For the second consecutive year, the California State Senate has passed a measure (SB 37), solely upon party lines, with Democrats voting yes, requiring California electoral delegates to cast their presidential votes for the national popular vote winner rather than for the presidential candidate who is victorious in California. The measure would become effective when and if states controlling 270 electoral votes, a number sufficient to elect the President, pass identical contractually binding legislation. Delegates with a sufficient number of electoral delegates to elect the President would thereafter be required to ignore their constituents and vote for the winner of the national popular vote. With Maryland's legislature passing and their Governor signing identical legislation, this is currently law in Maryland. Many other state legislatures and governors are pondering this proposal.

There could be no greater irony than the 22 Democratic members of the California Senate voting to disenfranchise the 16,000,000 million registered voters of California. Ignoring all intellectual positions, Democrats must know that if in 2004, 59,300 Ohioans had voted for John Kerry instead of George W. Bush, Senator Kerry would have become President despite having lost the national popular vote by over 3 million votes. They must realize that under this proposal, Californians, after overwhelmingly voting for Senator Kerry, would have watched their delegates cast their deciding 55 electoral votes for George W. Bush and therefore causing him to be elected President.

This notion that a number of states controlling 270 electoral votes (theoretically possible with the approval of only 11 states) should be able, by a contract among themselves, affect a "poor man's constitutional amendment" to the Constitution of the United States is fascinating. This should be abhorrent to anyone with the slightest interest in the vitality and history of the Constitution. If affected in 1792, alone, Virginia and Massachusetts could have instituted a popular vote methodology under this notion and likely caused a break-up of our young nation. In 2008, such a plan would reduce the combined voting impact of the voters of Vermont, Wyoming, North Dakota and South Dakota in the presidential race to that of Brooklyn.

The Founders' conceptual framework for electing a President insured that urban voters of a few states could not totally control the selection of the President. Electing a President through a national popular vote would obliterate this concept.

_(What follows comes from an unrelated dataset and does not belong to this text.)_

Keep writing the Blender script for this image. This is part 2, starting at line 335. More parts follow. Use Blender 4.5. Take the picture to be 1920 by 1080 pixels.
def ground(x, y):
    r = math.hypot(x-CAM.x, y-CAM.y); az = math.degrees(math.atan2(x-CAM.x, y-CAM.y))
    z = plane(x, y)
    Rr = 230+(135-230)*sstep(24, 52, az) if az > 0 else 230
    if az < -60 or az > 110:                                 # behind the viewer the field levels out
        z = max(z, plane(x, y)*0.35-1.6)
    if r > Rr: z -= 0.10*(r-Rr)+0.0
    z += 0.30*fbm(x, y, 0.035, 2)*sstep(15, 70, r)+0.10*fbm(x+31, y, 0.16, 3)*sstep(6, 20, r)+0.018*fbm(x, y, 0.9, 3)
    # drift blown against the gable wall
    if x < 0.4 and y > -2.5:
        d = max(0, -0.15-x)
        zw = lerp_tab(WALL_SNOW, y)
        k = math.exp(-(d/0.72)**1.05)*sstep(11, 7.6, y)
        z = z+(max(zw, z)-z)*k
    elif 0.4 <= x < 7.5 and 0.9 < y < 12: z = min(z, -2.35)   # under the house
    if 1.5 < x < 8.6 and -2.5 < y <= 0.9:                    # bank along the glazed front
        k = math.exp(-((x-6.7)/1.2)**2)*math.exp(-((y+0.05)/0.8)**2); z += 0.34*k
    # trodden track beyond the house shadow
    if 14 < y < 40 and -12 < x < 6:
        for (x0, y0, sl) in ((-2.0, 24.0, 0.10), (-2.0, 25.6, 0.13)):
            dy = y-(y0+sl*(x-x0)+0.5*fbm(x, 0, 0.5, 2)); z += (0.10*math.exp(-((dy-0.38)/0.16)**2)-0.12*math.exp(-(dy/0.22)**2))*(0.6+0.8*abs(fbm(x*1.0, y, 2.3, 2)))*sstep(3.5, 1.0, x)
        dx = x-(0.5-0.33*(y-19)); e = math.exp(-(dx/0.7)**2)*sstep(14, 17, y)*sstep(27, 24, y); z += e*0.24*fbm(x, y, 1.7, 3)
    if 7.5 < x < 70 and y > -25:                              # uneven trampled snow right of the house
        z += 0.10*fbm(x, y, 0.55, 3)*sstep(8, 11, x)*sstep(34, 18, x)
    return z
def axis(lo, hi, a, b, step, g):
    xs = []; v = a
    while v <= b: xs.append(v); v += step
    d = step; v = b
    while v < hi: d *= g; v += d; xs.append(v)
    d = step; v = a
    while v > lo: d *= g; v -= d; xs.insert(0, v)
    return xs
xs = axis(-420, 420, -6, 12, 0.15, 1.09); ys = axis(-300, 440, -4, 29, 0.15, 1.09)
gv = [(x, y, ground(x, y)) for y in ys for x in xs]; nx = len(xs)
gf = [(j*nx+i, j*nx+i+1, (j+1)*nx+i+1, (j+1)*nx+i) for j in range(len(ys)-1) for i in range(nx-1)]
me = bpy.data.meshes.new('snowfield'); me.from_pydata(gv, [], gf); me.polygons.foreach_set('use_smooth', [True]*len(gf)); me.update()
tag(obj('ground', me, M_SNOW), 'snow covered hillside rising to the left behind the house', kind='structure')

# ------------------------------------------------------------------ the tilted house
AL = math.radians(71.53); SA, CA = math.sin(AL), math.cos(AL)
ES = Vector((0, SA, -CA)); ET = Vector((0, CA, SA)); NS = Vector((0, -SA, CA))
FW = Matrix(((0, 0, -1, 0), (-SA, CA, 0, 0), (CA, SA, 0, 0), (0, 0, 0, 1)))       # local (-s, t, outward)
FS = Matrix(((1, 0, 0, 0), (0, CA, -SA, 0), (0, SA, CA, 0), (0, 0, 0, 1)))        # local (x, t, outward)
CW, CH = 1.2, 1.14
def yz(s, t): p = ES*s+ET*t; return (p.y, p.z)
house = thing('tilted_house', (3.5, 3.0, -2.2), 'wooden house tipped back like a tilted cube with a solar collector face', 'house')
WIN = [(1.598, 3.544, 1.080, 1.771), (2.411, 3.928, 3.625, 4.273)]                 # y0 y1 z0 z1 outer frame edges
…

Article 2 of the Constitution of the United States allows each state legislature almost unlimited power to direct their electors in casting their electoral votes for President. However, two other articles of the Constitution separately and collectively should trump Article 2 and make an agreement between certain states to circumvent the Constitution and provide for a President elected based upon the national popular vote unconstitutional. First, Article 1 prohibits agreements between States without the consent of Congress. While this clause has been judicially narrowed over time, it is unlikely that it has been narrowed sufficiently not to require Congressional approval of a contract between a few states which causes a change in the political balance of the Electoral College. Second, this "poor man's constitutional amendment" is specifically designed to circumvent the Constitution. Without reservation, its sole purpose is to avoid the constitutionally necessary and unattainable requirement of ratification of this notion by three quarters of the states under Article 5. Under either Article 1 or 5, separately and certainly collectively, the Supreme Court should hold this proposal unconstitutional.


Read it all, folks because this is how the Left thinks. It seeks to circumvent and usurp our current rule of law.